Associating symbols and quantities through the use of the number rods.
Montessori students move at their own pace through the math curriculum, first exploring quantities through the use of the number rods, then learning to identify symbols (aka, numbers 0-9), and then associating the symbol with the quantity.
Guide a child through this process, and voila! She can clearly understand that “5″ is not just a hard-to-write squiggle named “five”, but is an actual quantity she has carried, counted, and compared to other quantities. Deny a child the right to understand this concept clearly, and you’re setting her up for a lifetime of struggle and confusion.
Within a few weeks of commencing their formal math education, Montessori children will have learned about quantities, odds & evens, and the concept of zero as an empty space. Then it’s on to the decimal system, where – hold on to your lab coats! – children who just turned four learn how to work with four-digit numbers.
I bet you’ve never witnessed a four-year old who sees the number 8,657, says “eight thousand, six hundred, and fifty-seven”, AND represents the quantity accurately using golden beads. I know you’ve never seen this because, in the article, you were excited about children who could touch their nose seven times. You guys sure do have low standards for what children are capable of.
At the same time our students are discovering the joys of arithmetic, they’re also developing a clear understanding of what the numbers 11-99 represent, through the use of several beautiful, precise, and engaging materials. Skip-counting is also introduced, and the concepts of carrying and borrowing are practiced extensively.
As before, we follow a specific method of presenting the information to the children: first the quantity, then the symbol, and finally the association of the quantity and the symbol.
Yes, you mention this ground-breaking process in your article… Guess it’s not so ground-breaking after all.
Throughout this entire time, the children are free to move at their own pace, revisiting concepts as they see fit and staying with a particular material as long as necessary.

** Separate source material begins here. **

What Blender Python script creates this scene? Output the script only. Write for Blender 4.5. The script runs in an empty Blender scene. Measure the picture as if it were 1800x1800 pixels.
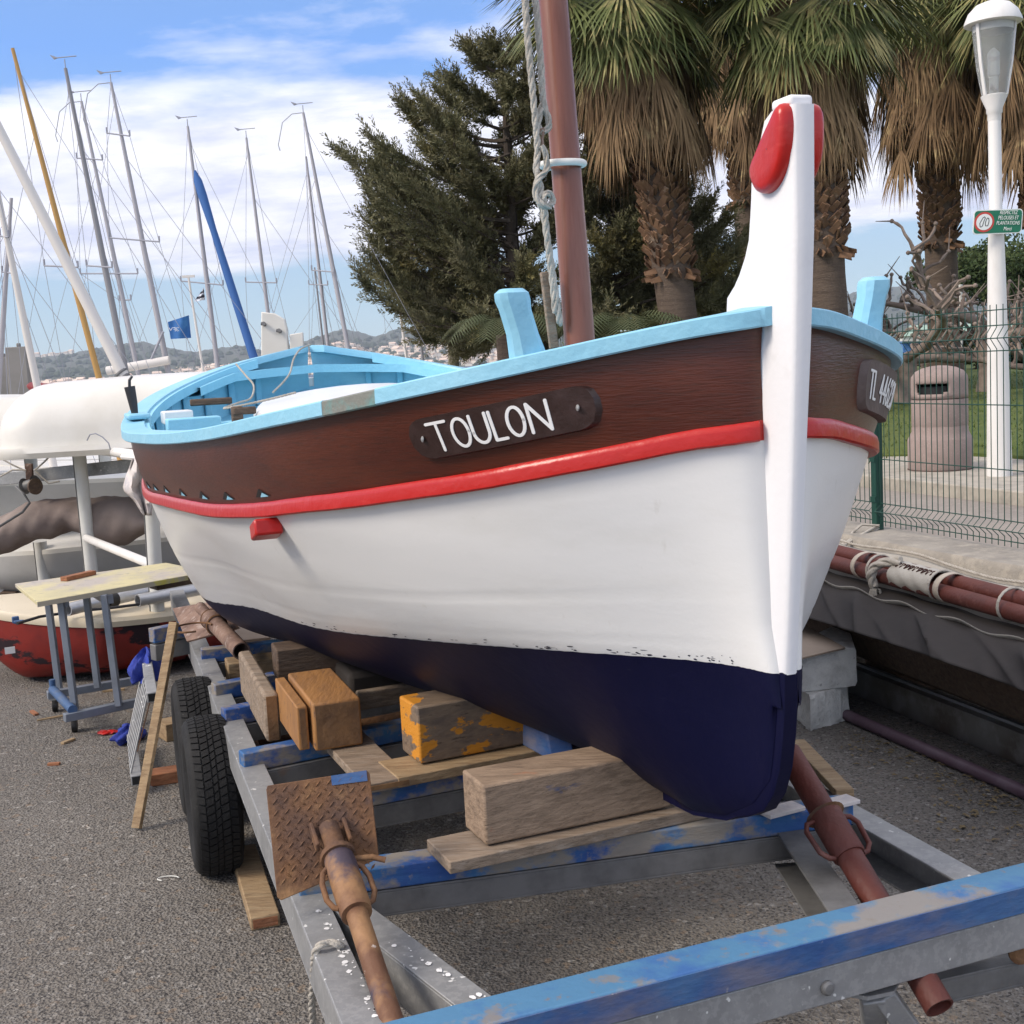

If we, as guides, see that a particular concept has not been clearly understood by a child, we have the ability to bring him back to the appropriate material. We’ll gladly spend quality time re-presenting the concept and encouraging repetition through one-on-one games and small group activities.
Only when the above-mentioned concepts are clearly established in the child’s mind, will we guide her towards the memorization of tables. After all, what good is it to regurgitate 3+4=7, 3+5=8, etc. if there’s no understanding of what the concept means, and thus no way of applying it to daily life?
Oh, wait, I forgot. Traditional schools educate children to succeed on tests, so regurgitation is not only sufficient, it is required.
Well, here’s the thing: we, as Montessorians, would rather prepare children to succeed in life.
And speaking about preparing a child for life… If a child is fortunate enough to remain in the Montessori environment for her Kindergarten year, she will continue learning the arithmetic tables (always through the use of materials she can manipulate). Little by little, she will wean herself off the materials, as her brain matures and she learns to apply the knowledge she acquired in the first two years in the classroom. Upon solving an arithmetic problem without the use of the materials, it is not unusual for a five-year old Montessori child to remark: “I don’t know why I know, but I know.” If that doesn’t build self-esteem, I don’t know what does!
After reading the NYT article, it sounds to me like you guys are just re-inventing the wheel. Fortunately, you are starting to discover that you under-estimated children’s abilities (and over-estimated your own). Stop wasting time pretending your theories are ground-breaking, do some real research, and use your soapbox to give children the type of education they really deserve and are desperate for.
Welcome to Montessori. It matters more than you think.